I had a very attractive young girlfriend when I was a teenager. Around this time,
I experienced an "awakening" to begin the spiritual quest.
Two
revelations occurred to me at that age: 1. that my inner world was a mess and
2. that there was a great inner "work" that could be accomplished and
would lead to freedom.
These
realizations made me feel that the relationship was not appropriate, given the
inner work that could be completed. "I should set my inner house in
order," I thought, "before complicating my situation with a
relationship." I ended the relationship and decided to work on these new
revelations.
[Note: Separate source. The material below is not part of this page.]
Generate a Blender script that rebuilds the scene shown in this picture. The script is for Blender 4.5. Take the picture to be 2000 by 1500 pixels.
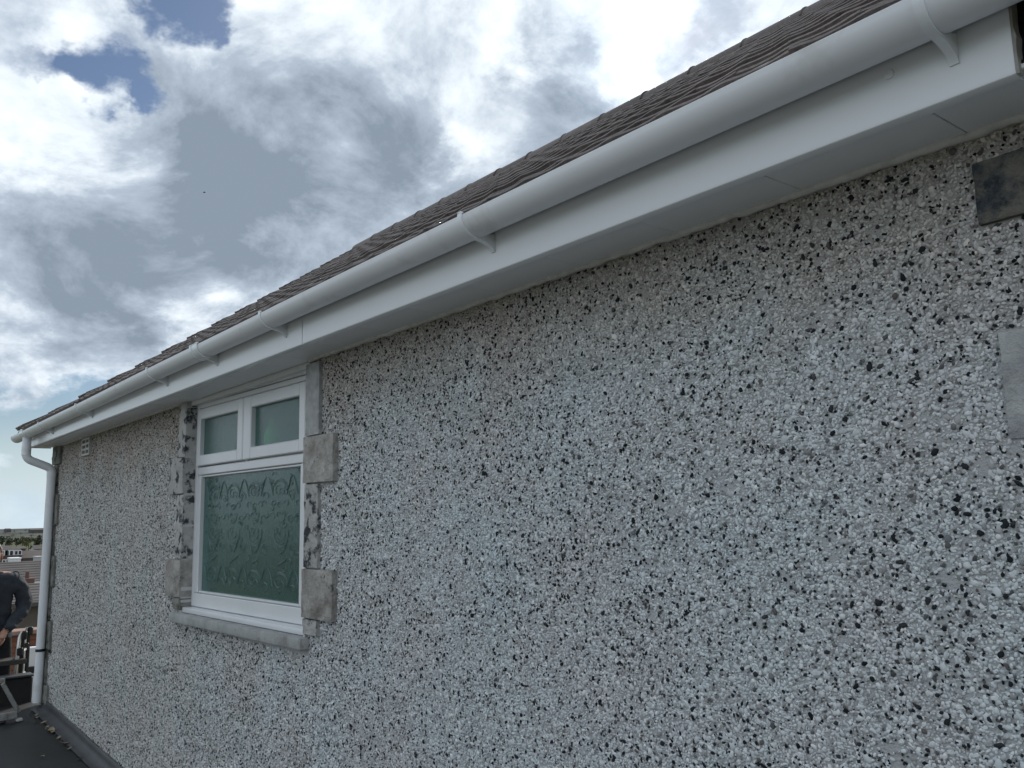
import bpy, bmesh, math, random
import numpy as np
from mathutils import Vector, Matrix, noise, Euler

random.seed(7)
rng = np.random.default_rng(11)
for o in list(bpy.data.objects):
    bpy.data.objects.remove(o)
SC = bpy.context.scene
COL = SC.collection
R = math.radians

# ------------------------------------------------------------------ camera
CAM = Vector((0.0, -1.6, 1.62))
YAW, PITCH, ROLL, FPX = 0.891257795, 0.149404122, -0.022182441, 1665.9
fwd = Vector((-math.sin(YAW) * math.cos(PITCH), math.cos(YAW) * math.cos(PITCH), math.sin(PITCH)))
rt0 = fwd.cross(Vector((0, 0, 1))).normalized()
up0 = rt0.cross(fwd)
rt = math.cos(ROLL) * rt0 + math.sin(ROLL) * up0
up = -math.sin(ROLL) * rt0 + math.cos(ROLL) * up0
cd = bpy.data.cameras.new('camera')
cd.sensor_width = 36.0
cd.lens = 36.0 * FPX / 2000.0
cd.clip_start = 0.05
cd.clip_end = 9000
cam = bpy.data.objects.new('camera', cd)
M = Matrix((rt, up, -fwd)).transposed().to_4x4()
M.translation = CAM
cam.matrix_world = M
COL.objects.link(cam)
SC.camera = cam


def ray(px, py):
    return rt * (px - 1000) + up * (750 - py) + fwd * FPX


def at(px, py, X):
    """place in the world, seen in that direction, on the plane x = X"""
    v = ray(px, py)
    return CAM + v * (X / v.x)


# ------------------------------------------------------------------ sky
SUN_D = Vector((-0.553, 0.669, 0.496)).normalized()
SUN_EL = math.asin(SUN_D.z)
SUN_AZ = math.atan2(SUN_D.x, SUN_D.y)
W = bpy.data.worlds.new('World')
SC.world = W
W.use_nodes = True
wn, wl = W.node_tree.nodes, W.node_tree.links
wn.clear()


def N(nt, kind, **kw):
    n = nt.nodes.new(kind)
    for k, v in kw.items():
        setattr(n, k, v)
    return n


WT = W.node_tree


def wmath(op, a, b=None, c=None, clamp=False):
    n = N(WT, 'ShaderNodeMath', operation=op, use_clamp=clamp)
    for i, v in enumerate((a, b, c)):
        if v is None:
            continue
        if isinstance(v, (int, float)):
            n.inputs[i].default_value = v
        else:
            wl.new(v, n.inputs[i])
    return n.outputs[0]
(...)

It could not have been a great experience for this young
girlfriend. ;)
3.
A revelation also came to me at this same time about sexuality. I remember the
sense that there was something very "quaint" about human sexuality.
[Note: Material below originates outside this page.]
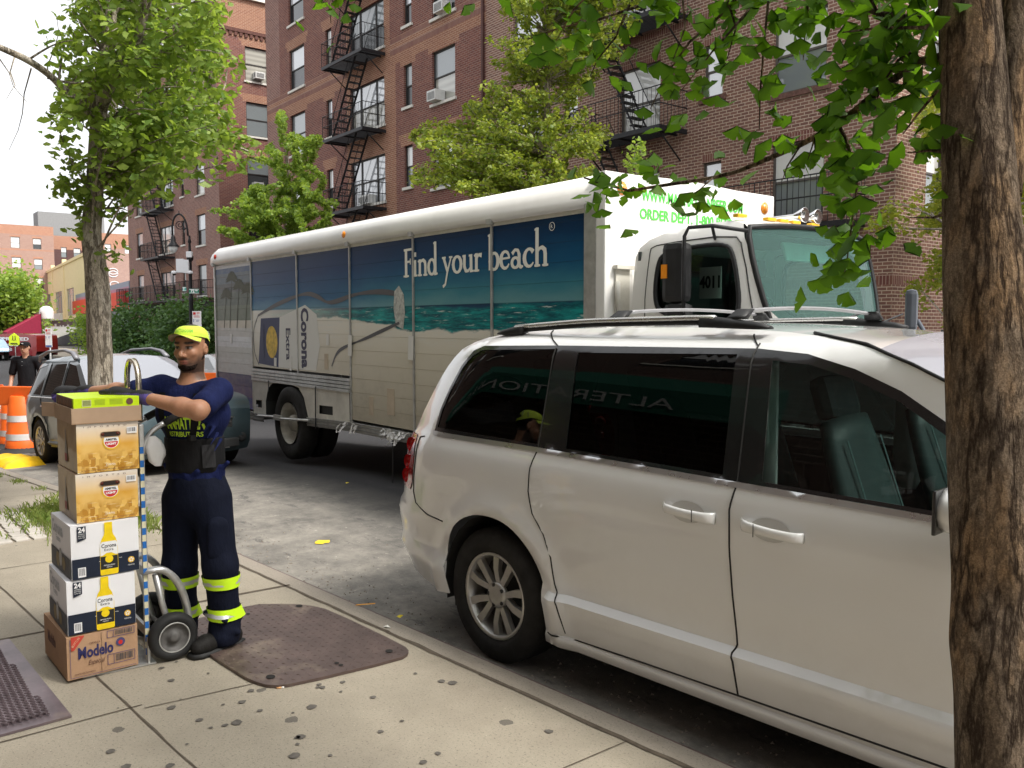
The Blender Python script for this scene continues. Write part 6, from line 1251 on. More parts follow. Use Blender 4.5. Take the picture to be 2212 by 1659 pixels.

By this I mean I felt a kind of condescension about it, the sense of "oh
that is so charming," as though sexuality was a simple, basic, perhaps
even silly version of something higher. I felt that all the stresses and
conflicts felt by people over it were very silly from the perspective of an
"adult" or an "old soul" (?).
These
intuitions resulted in a very different relationship with sexuality. The idea
of a compulsive pursuit of it become impossible. At the same time, I do not
mean to say that I became "un-sexual."
4.
A sense of contentedness and dispassion developed; and, like one trusts in the
cosmos to deliver one from everything, I expected once progress on the psyche
had been achieved a good relationship would follow. This did not come about.
5.
It is here where one does consider - if one's partner really knows one better
than anyone - an issue with one engaged on this "quest." As it is not
so easy for a partner to fully understand the niceties of this
"work." It is an issue with exploring the ideas of
"esotericism."
6.
When I say that I did not become un-sexual, I mean that it came to me that
human sexuality could reach its highest expression in a sexual
"idyll." That such a thing was possible. However, it also became
clear to me that realizing this ideal was very elusive and (for the most part)
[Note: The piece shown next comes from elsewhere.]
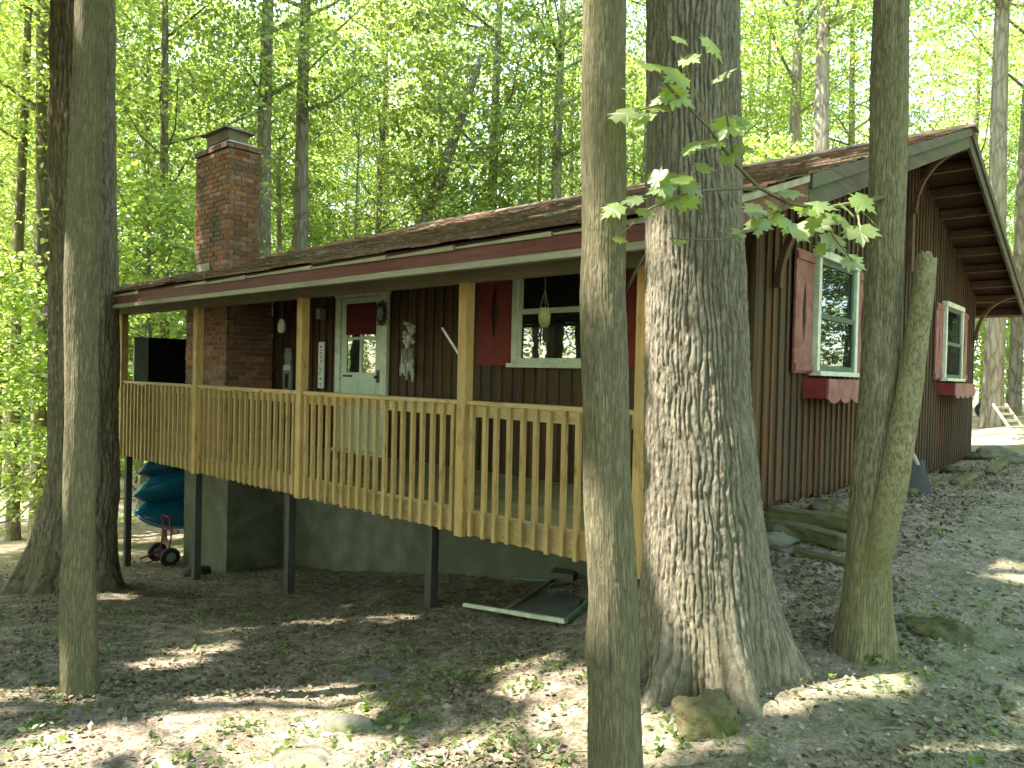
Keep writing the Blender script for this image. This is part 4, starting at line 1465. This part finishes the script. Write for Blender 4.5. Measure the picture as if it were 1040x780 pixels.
n, tries = 0, 0
while n < 96 and tries < 6000:
    tries += 1
    tdep = 12 + 44 * random.random() ** .8
    px = random.uniform(-110, 1150)
    p = pt(px, 390, tdep)
    if in_yard(p[0], p[1]) or not free(p[0], p[1], 2.3) or hides(px, tdep):
        continue
    placed.append((p[0], p[1]))
    side = 'left of' if px < 190 else 'behind'
    plant(random.choice(TALL), p[0], p[1], random.uniform(0, 6.28), random.uniform(.72, 1.1), 'slim broadleaf tree deep in the bright green wood %s the cabin' % side, GROUP)
    n += 1
n, tries = 0, 0
while n < 76 and tries < 6000:
    tries += 1
    tdep = 12 + 36 * random.random() ** .9
    px = random.uniform(-90, 1130)
    p = pt(px, 390, tdep)
    if in_yard(p[0], p[1]) or not free(p[0], p[1], 1.6) or hides(px, tdep) or (960 < px and tdep < 34):
        continue
    placed.append((p[0], p[1]))
    side = 'left of' if px < 190 else 'behind'
    plant(random.choice(LOW), p[0], p[1], random.uniform(0, 6.28), random.uniform(.8, 1.25), 'low leafy sapling in the undergrowth %s the cabin' % side, 'saplings of the undergrowth', 'sapling')
    n += 1

# far wood: one mass of leaves and stems
n = 250000
ang = rng.uniform(-math.pi, math.pi, n)
rad = 52 + 38 * rng.random(n) ** 1.2
fx, fy = R[0, 2], R[1, 2]
dx = fx * np.cos(ang) - fy * np.sin(ang); dy = fx * np.sin(ang) + fy * np.cos(ang)
cx, cy = dx * rad, dy * rad
cz = ground_z(cx, cy) + .5 + 36 * rng.random(n) ** 1.2
o = link('distant_woodland', fast_mesh('distant_woodland', leaf_quads(np.stack([cx, cy, cz], 1), .34 * (.6 + .8 * rng.random(n))), 4, M['leaf']))
tag(o, 'far wood closing the view behind the nearer trees', 'woodland', kind='stuff')

# ------------------------------------------------------------------ the near trees
BEAMS = []  # sun lines kept free of crown leaves, shaping the crowns to aim sun patches


def beam(px, py, r):
    BEAMS.append((np.array(hit(px, py)), r))


for b_ in ((232, 722, .22), (262, 716, .32), (300, 712, .34), (335, 722, .28), (290, 745, .32), (245, 748, .22), (225, 770, .25), (330, 765, .25), (290, 775, .25),
           (70, 768, .2), (45, 778, .2), (170, 742, .12), (205, 660, .14), (180, 672, .13), (112, 604, .2), (330, 630, .2), (10, 715, .2), (60, 712, .1),
           (540, 676, .2), (575, 690, .24), (590, 720, .24), (570, 745, .2), (590, 770, .22), (665, 745, .2), (690, 770, .25), (650, 775, .2), (770, 690, .16), (810, 692, .15),
           (850, 690, .14), (885, 689, .12), (785, 705, .14), (740, 770, .15), (1030, 582, .22), (1010, 770, .15), (400, 628, .12), (240, 640, .1), (420, 770, .15), (470, 755, .13)):
    beam(*b_)
for px, py, t_, r_ in ((668, 330, 3.5, .13), (672, 440, 3.45, .14), (668, 540, 3.4, .14), (790, 660, 3.45, .12), (740, 640, 3.3, .08), (600, 520, 2.4, .10), (672, 240, 3.5, .1)):
    BEAMS.append((pt(px, py, t_), r_))
for P_, r_ in (((-11.55, 5.3, 2.2), .12), ((-5.2, 4.3, -.22), .06), ((-2.0, 6.6, 1.75), .3),
               ((-8.5, 8, 2.3), .5), ((-6, 9.5, 2.8), .45), ((-4.3, 5.5, 1.5), .25), ((-1.95, 7.3, 1.9), .3)):
    BEAMS.append((np.array(P_), r_))
for x_, y_, t_ in ((690, 90, 2.38), (700, 160, 2.4), (655, 90, 2.32), (735, 110, 2.43), (640, 215, 2.32), (685, 200, 2.4), (770, 215, 2.62), (810, 210, 2.8), (835, 225, 2.9), (870, 225, 3.1), (725, 50, 2.4)):
    BEAMS.append((pt(x_, y_, t_), .16))
SV = np.array(SUN)


def cull(pts):
    keep = np.ones(len(pts), bool)
    jit = 1 + .35 * np.sin(pts[:, 0] * 7.3) * np.cos(pts[:, 1] * 6.1)
    for P_, r_ in BEAMS:
        d_ = pts - P_
        al = d_ @ SV
        pr = np.linalg.norm(d_ - al[:, None] * SV, axis=1)
        keep &= ~((pr < (r_ + .10) * jit) & (al > 0))
    return keep


def near_crown(parent, base, z0, z1, rad, nspray, per, off=(0, 0), leaf=.115, sr=.8):
    sc, pts = crown_points(z0, z1, rad, nspray, per, sr)
    pts[:, :2] += np.array(off)
    sc[:, :2] += np.array(off)
    w = pts + np.array(base)
    k = cull(w)
    # nothing hangs down into the middle of the picture
    q = w @ R
    dist = np.linalg.norm(w, axis=1)
    vis = (q[:, 2] > 0) & (np.abs(q[:, 0] / np.maximum(q[:, 2], .01)) < .75) & (-q[:, 1] / np.maximum(q[:, 2], .01) < .50) & (dist < 15)
    k &= ~vis
    pts = pts[k]
    link('crown', fast_mesh('crown', leaf_quads(pts, leaf * (.6 + .8 * rng.random(len(pts)))), 4, M['leaf']), parent)
    return sc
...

not achievable in the average lifetime.
It
also occurred to me 1. how unimpressive my own physical form was and 2. the
shortcomings of most partners in also meeting such an "ideal." I
realize this may come off as a narcissistic line of reasoning.
There
is a very unique passage from Buddhism which fits this, however:
Nanda
Sutra
Then, taking Ven. Nanda by the arm — as a strong man might flex his extended arm or extend his flexed arm — the Blessed One disappeared from Jeta's Grove and reappeared among the devas of the heaven of the Thirty-three [Tāvatiṃsa]. Now on that occasion about 500 dove-footed nymphs had come to wait upon Sakka, the ruler of the devas. The Blessed One said to Ven. Nanda, "Nanda, do you see these 500 dove-footed nymphs?""Yes, lord.""What do you think, Nanda? Which is lovelier, better looking, more charming: the Sakyan girl, the envy of the countryside, or these 500 dove-footed nymphs?""Lord, compared to these 500 dove-footed nymphs, the Sakyan girl, the envy of the countryside, is like a cauterized monkey with its ears & nose cut off. She doesn't count. She's not even a small fraction. There's no comparison. The 500 dove-footed nymphs are lovelier, better looking, more charming."
We
see that even the pursuit of pleasure and apparent selfishness, if fully
followed, is leading one toward a higher end. Thus, it is important not to
discount sexuality, infatuations, or relationships as antithetical to the
spiritual quest. As while they may be
selfish, un-ideal, or imperfect, they are also expressions of the desire for
union.
7.
A claim sometimes made by spiritual teachers is it is possible to reach a
completely "dispassionate" state. That this is in some way an ideal,
a goal. I was thinking about this in relation to a line from Buddhism:
Secluded from sense pleasures, the aspirant abides in jhana.
The
word "secluded" is what I find interesting here. On the one hand,
"seclusion" suggests a state of dispassion, a state in which one does
not feel the "fire" of desire. At the same time,
"seclusion" also implies a "fleeing," a putting oneself in
a situation in which one is not exposed to temptation. So, it is an interesting
word to use, and suggests there is no ideal dispassionate state.
8.
The values of celibacy are questionable. The idea that continence is
spiritually transformative, or results in the production of new energies, is
questionable. True, the simplification of life is a value; true, the quelling
of passion and the increase of dispassion are a value; and true, the reduction
of conflict and stress are a value. But, there is little to be said for the
practice beyond this.
There
are many contradictions here in all this, but somewhere in it is wisdom.